Je comprends à présent que la Bible puisse parler d’un Dieu vengeur : à qui s’adresser quand on a vécu de telles souffrances ? À un Dieu d’amour et de pardon ? « À moi la vengeance, à moi la rétribution, dit le Seigneur » (Paul, Lettre aux Romains, 12, 20-21). Je ne suis pas certaine que l’heure soit au pardon ou à son équivalent, la justice restaurative. Ce que l’on doit aux victimes, c’est de les entendre enfin, de leur rendre justice, dans les tribunaux d’abord, puis dans les institutions pour que jamais plus, cela ne soit possible.

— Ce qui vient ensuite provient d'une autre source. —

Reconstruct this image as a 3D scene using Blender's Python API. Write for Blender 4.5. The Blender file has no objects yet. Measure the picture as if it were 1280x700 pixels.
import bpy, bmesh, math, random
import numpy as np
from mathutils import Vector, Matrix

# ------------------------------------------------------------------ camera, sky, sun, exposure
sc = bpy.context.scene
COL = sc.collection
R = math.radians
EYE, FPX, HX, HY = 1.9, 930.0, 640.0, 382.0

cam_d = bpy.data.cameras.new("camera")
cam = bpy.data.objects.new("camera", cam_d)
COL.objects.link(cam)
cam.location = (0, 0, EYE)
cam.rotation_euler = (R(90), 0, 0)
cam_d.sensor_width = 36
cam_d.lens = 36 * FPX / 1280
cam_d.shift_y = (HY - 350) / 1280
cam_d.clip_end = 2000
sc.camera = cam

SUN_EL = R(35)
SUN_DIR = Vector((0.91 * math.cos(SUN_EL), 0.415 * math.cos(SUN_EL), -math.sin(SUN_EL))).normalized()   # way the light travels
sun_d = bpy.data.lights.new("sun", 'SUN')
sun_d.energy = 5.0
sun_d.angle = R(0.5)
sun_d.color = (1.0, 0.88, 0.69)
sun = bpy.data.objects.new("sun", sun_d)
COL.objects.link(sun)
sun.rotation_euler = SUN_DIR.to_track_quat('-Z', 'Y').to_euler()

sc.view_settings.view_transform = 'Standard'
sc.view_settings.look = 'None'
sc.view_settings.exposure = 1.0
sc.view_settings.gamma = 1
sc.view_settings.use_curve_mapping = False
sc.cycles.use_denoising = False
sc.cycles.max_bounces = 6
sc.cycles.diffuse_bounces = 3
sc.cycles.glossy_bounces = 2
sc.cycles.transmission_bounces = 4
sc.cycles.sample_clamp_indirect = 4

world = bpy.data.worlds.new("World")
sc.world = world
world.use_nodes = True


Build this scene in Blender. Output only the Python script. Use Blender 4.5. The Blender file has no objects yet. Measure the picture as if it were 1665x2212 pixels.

Véronique Margron, présidente de la Conférence des religieux et religieuses de France, parlait récemment à propos de l’affaire Bétharram de « tragique » : « Nous avons les choses sous les yeux et nous ne les voyons pas, c’est ça le tragique. » Le tragique, c’est aussi lorsque des instances du bien deviennent des institutions du mal. La seule chose qu’auront permis ces scandales récents, c’est précisément de nommer le mal pour le condamner.